遊びが大好きな娘は、夢中になり過ぎると、ごはんの時間になっても食卓に来てくれません。なんとか席に座らせても、すぐに逃げてしまいます。逃げるのが楽しいのかもしれません。おなかは空いているはずなのに、なかなか食べようとしないんです。気分が乗らず、まったくごはんを食べないことが、週に1度はあります。どうしたら食べることに集中してくれるでしょうか。
(お子さん3歳9か月のママ・パパ)

食卓で会話をすれば楽しく感じることも

回答:太田百合子さん

子どもが3歳ぐらいになると、多くの保護者が「食事に時間がかかる」と悩んでいます。ちょうど、おしゃべりが盛んになる時期であることも関係しています。そのため、食卓でみんなとにぎやかに会話したほうが、食事の時間が楽しく感じるように思います。会話の中で「これを食べたらどんな音かな? どんな味かな?」と聞いて言葉で表現してもらおうとすれば、じっくり考えて集中して食べてくれるかもしれません。

できるだけ家族みんなで楽しい食卓を囲む

回答:太田百合子さん

子どもにとって、食事が楽しい時間であることが大切です。お母さん・お父さんと一緒に食べるのがうれしいと思えるように、できるだけ家族みんなで、楽しい食卓を囲む環境を作っていきましょう。


4年前に同じ悩みを持っていた親子の今

4年前の「すくすく子育て」で、同じような悩みを持っていた方がいました。「どうしたら、子どもが集中して食べられるようになるのか」という相談で、当時3歳9か月の長男が、食事中にイスから抜け出したり、おもちゃで遊んだり、そのまま寝てしまったりしていたんです。専門家からは「家族みんなで楽しく食事をしてみて!」とアドバイスを受けました。

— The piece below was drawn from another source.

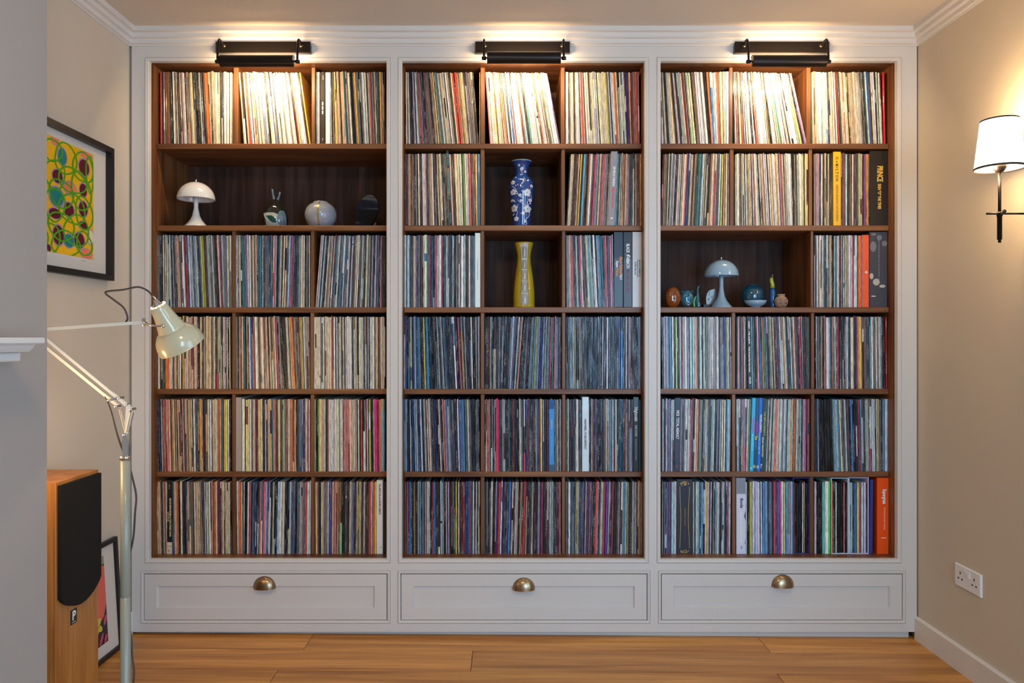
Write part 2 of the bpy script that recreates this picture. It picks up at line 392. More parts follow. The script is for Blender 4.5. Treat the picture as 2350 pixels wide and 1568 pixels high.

番組では、それから3か月後の様子も取材しています。親子で楽しく食卓を囲むようにしていましたが、うまくいかないこともある様子でした。


あれから4年、親子の食卓はどうなったのでしょうか。
久しぶりに訪ねると、長男は7歳(小学2年生)になっていました。食事の時間は、もちろんママも一緒です。専門家にアドバイスされた「楽しい食卓」をコツコツ続けたところ、小学生になるころから、落ち着いて食事ができるようになったそうです。

—— 4年前に悩んでいたママより
以前と比べると、今は天国のようです。食事中に、遊ぶこともイスに立ち上がることもなく、30分以内で食べ終わるようになりました。当時を振り返ると、とても大変で、つらくて、食事が楽しいとは思えませんでした。でも、思えばすごく短い期間で、今はとっても楽になりました。ふっと楽になる時期がいつかくると思います。


コメント:宮里暁美さん

お母さんがアドバイスを受けて、3か月後はまだ改善の途中でしたが、よく持ちこたえてくれたなと思います。時間をかけて乗り越えた人が言ってくれると、本当によかった、そのひと言につきます。

コメント:太田百合子さん

驚きと感動をおぼえますね。長い時間をかけて、本当に変わっていくんだと改めて思いました。


専門家からのメッセージ

幼児期の「好き嫌い」は自己主張。たっぷり出させてあげて

太田百合子さん

幼児期は、自己主張の時期です。食べ物の「好き嫌い」を含めて、たっぷり出させてあげるのが大事です。自己主張を受け止める大人は大変かもしれません。でも、受け止めてもらえた愛情や関わり方が土台となって、我慢を覚えていきます。そして、繰り返しになりますが「食事は楽しく」を大事にしてください。

子どもの「おいしい」と「もっと」は意欲のあらわれ。一緒に探すことが大切

宮里暁美さん

食べることは、人間が生きる土台だと考えています。子どもの「おいしい」と「もっと」は、その意欲を象徴しているような気がするのです。その子の「おいしい」はどれなのか、「もっと」はどれなのか。子どもと一緒に探すような子育てがあったらいいな、それを大事にしたいなと思います。